I've never thought of doing this before. Do I have to give up any of their nice little perks for this lower commission. I knew that they let you adopt a different company's commissions but you give up certain things.

Also, I don't really worry about the $2.95/contract except for on my journal thread account. I don't suppose that they would let me get a reduction on the $1.50/contract on bigger orders? :D I know, I know.... Americans always want something for nothing.
 
Quote from ryank:

Ok, third time typing this, computer keeps crashing and eating my message before it gets posted :mad: .

I attended the free TOS Beyond the Basics seminar a few weeks ago. These guys really know there stuff! Tom Sosonoff was the instructor for the meeting along with a former OEX floor trader named Joe. I figured the seminar would be run by some TOS lackey but I was wrong. Google Tom Sosonoff sometime and you will see what I mean.

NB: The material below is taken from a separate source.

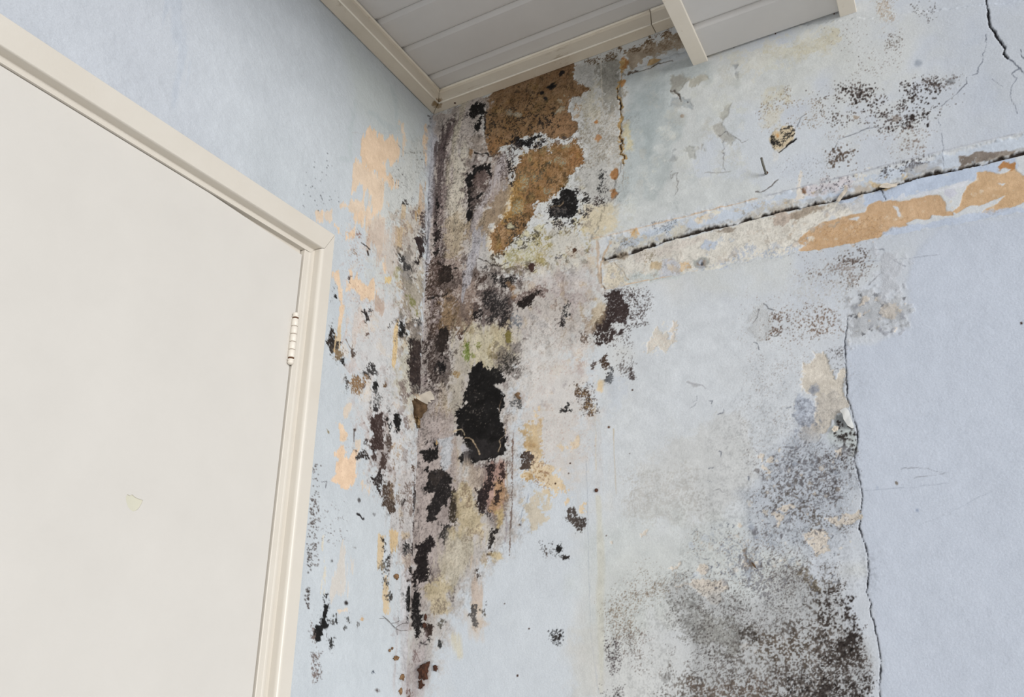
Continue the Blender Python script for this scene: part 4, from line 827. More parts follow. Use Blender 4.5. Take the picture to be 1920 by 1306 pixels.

For vertical spreads on indexes here are the guidelines Tom gave us:

*Enter position minimum 23 days from expiration
*Trade front month contracts
*Go +/- 2% from the index :eek:
*Take in 1/3 width of strike for your credit
*Cover at 10% width of strikes

Someone in the class asked about possible adjustments and Tom stated that this is a "set it and forget it" trade. He said some people like to go much farther out on the short strikes but he didn't like the very small amount of credit taken in compared to this method. I think the 2% distance from the index would mean you have to have a stong directional bias when you put on the trade.

ryan

To a certain extent I agree with ToS on their OTM spread opinions. This is evident from my journal thread. But I'm with optioncoach as far as SPX is concerned. SPX is well suited for deep OTM spreads. I've never been to ToS seminars or anything, but it sounds like they are solely counting on statistical probabilities. This only works with large accounts where you can spread out your money between 50 different positions. That is the only way you could possibly promote a set it and forget it strategy. (Hence the <2.5% allocation to each trade statement) As a slightly more experienced option trader, I think that actively managing 50+ positions at once is very difficult. I really try to stay under 15. I also think that passively managing a position that is only 2% OTM on an issue like SPX is insane. And if you are playing a tighter, slower issue then you wouldn't really get a great credit either. Just my opinion.